Spitfires buried in Burma for 67 years - is this true and could they fly?

I’d love this to be true, but I think there is more chance of finding Amelia Earhart crated and buried in Burma in working condition.

From wiki:

“However, in spite of the media attention garnered by these events, there is no real evidence that the RAF ever buried the Spitfires in the first place and, it would seem that like many such rumours this was all a chimera”

There have been many constant rumours of crated Spitfires buried around Brisbane for the last 50 years.

There is also this story about a falling out between interested parties.

Another quote:

One obviously hopes for the former,’ says Christopher Shores, an aviation historian and author of Air War For Burma. ‘But let’s not forget that we’re talking about the tropics here.
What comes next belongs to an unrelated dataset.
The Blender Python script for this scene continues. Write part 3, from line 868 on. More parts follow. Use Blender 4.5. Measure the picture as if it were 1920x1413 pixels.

These are really terrible conditions to have stored the Spitfires in.’

It is a not insignificant point. Mingaladon receives nearly 100 inches of rain per year, and the dampness is likely to have wrought havoc on the packing cases, and penetrated the pieces of aircraft and engine parts. Furthermore, the same mud that coated the Spitfire pilots’ boots 70 years ago will almost certainly have corroded the metal to some degree."

My emphasis.

The rumours are true actually. I stubbed my toe on one just the other day.

What was a Spitfire doing in a bar?

(Actually, I heard the rumours when I lived in Bne. The only thing buried around Perth is iron ore. And coal. And bodies).

With the obligatory caveat about these aircraft possibly being a work of fiction in the first place - I don’t think taking a bulldozer and burying some crates in an unmarked patch of earth in the tropics fits the usual definition of ‘carefully stored’.

Probably just easier than uncrating them and wrecking them. Take a look at what the USA did with their B-29s http://www.warbirdinformationexchange.org/phpBB3/viewtopic.php?f=3&t=44128&view=previous (scroll half-way down).

Hundreds of brand-new P-38 Lightnings were wrecked on Tinian and other islands - piled up in heaps and torched.

To go a bit off-topic but not too far, there are several references in this thread and elsewhere on the Net to war materiel being destroyed more-or-less in-place after WWII. Thrown into the sea, burned, buried NOT in storage crates, etc.

I understand why these goods would be scrapped, as there would be little or no civilian use for tanks, fighter planes, artillery pieces, bazookas, etc. But these references are to non-scrapping destruction. Wasn’t there a market for scrap metal in pretty much every industrialized country?! :confused: And wouldn’t the war-torn places rebuilding infrastructure damage – the very places where materiel would be when the war ended – need metal all the more than in ordinary times?! :smack: Or were recycling efforts being made and the burning of materiel was a crude method of separating the metals from the non-metals? :slight_smile:

No, this is straight forward destruction. Most of the material was not in an industrialised country or anywhere it could be easily recycled - the back end of Burma or a small Pacific island is not near a scrap yard. We’re talking about equipment thousands of miles from the homeland and a significant shortage of shipping space.

Add to this six years of war where equipment was being destroyed every day it’s no surprise the service personnel found it easier to just destroy it in place.

I’d think it would just be cheaper to build new Spitfires from scratch.

But just try to get enough Merlins if you start building Spits again! :stuck_out_tongue:

(Actually, while the Spit is my favourite airplane, I’d rather own a Hurricane. They’d be easier to build too.)

It reminds me of how some pre-WWII US built tanks were found in Brazil. They had been supplied to the Brazilian Army, which stored them in a depot somewhere, then forgot about them.
Eventually, everything becomes valuable, at some point…except for beany babies (my daughter must have 300 of them).

I’ve read about this in Air Vice Marshal Harjinder Singh’s autobiography. He joined the Air Force as an airman and rose to become an Engineering officer and ultimately in charge of Maintenance Command. He was instrumental in salvaging many of these sabotaged Liberators for IAF service.